John Samuel Stamm (1878–1956) was an American bishop of the Evangelical Church, elected in 1926.
Stamm was born on a Sunday morning (to his parents, an indication God had a special work for him), 23 March 1878, a son of Hanz and Mary Stamm. The Stamms were devout Christians and members of the Evangelical Association Church in Alida,Geary County, Kansas, which they had helped organize seven years before.
At the age of ten, John became so disturbed by a sermon he heard one Sunday morning that he went to a hillside after church to pray.
At the age of eighteen he experienced another turning point in his young life. Sitting with several other teenage boys one night when the preacher gave the invitation to come to the altar, John turned to his friends and said, "If I go, will you go?" They assured him they would. So they filed down the center aisle to the altar. "That night I found Jesus Christ as my personal Savior," Bishop Stamm later wrote. "It was an experience of great joy and meaning and still is today," he wrote in 1955. "I made a complete turnabout in life.
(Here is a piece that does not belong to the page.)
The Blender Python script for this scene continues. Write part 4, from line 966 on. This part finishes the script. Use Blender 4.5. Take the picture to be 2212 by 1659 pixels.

Instead of doubting God, I now loved Him...things of the spirit had new interest and challenge for me...the call of the Christian ministry came to me with clear and convincing urgency."
Stamm had completed less than five grades of public school when he turned twenty. Nevertheless, that fall he sold his horse and other possessions to obtain enough money for a train ticket to Naperville, Illinois, the home of The Evangelical Association's North Central College and Evangelical Theological Seminary (E.T.S.). He took sub-academy courses at the College, along with others who had also not finished high school. Twelve years later Stamm had completed his college degree and graduated from the seminary. In 1927, E.T.S. honored him with a Doctor of Divinity degree. He received a Doctor of Laws degree from Albright College in 1936, a Doctor of Humane Letters from North Central College in 1949, and a Doctor of Sacred Theology from Dickinson College in 1951.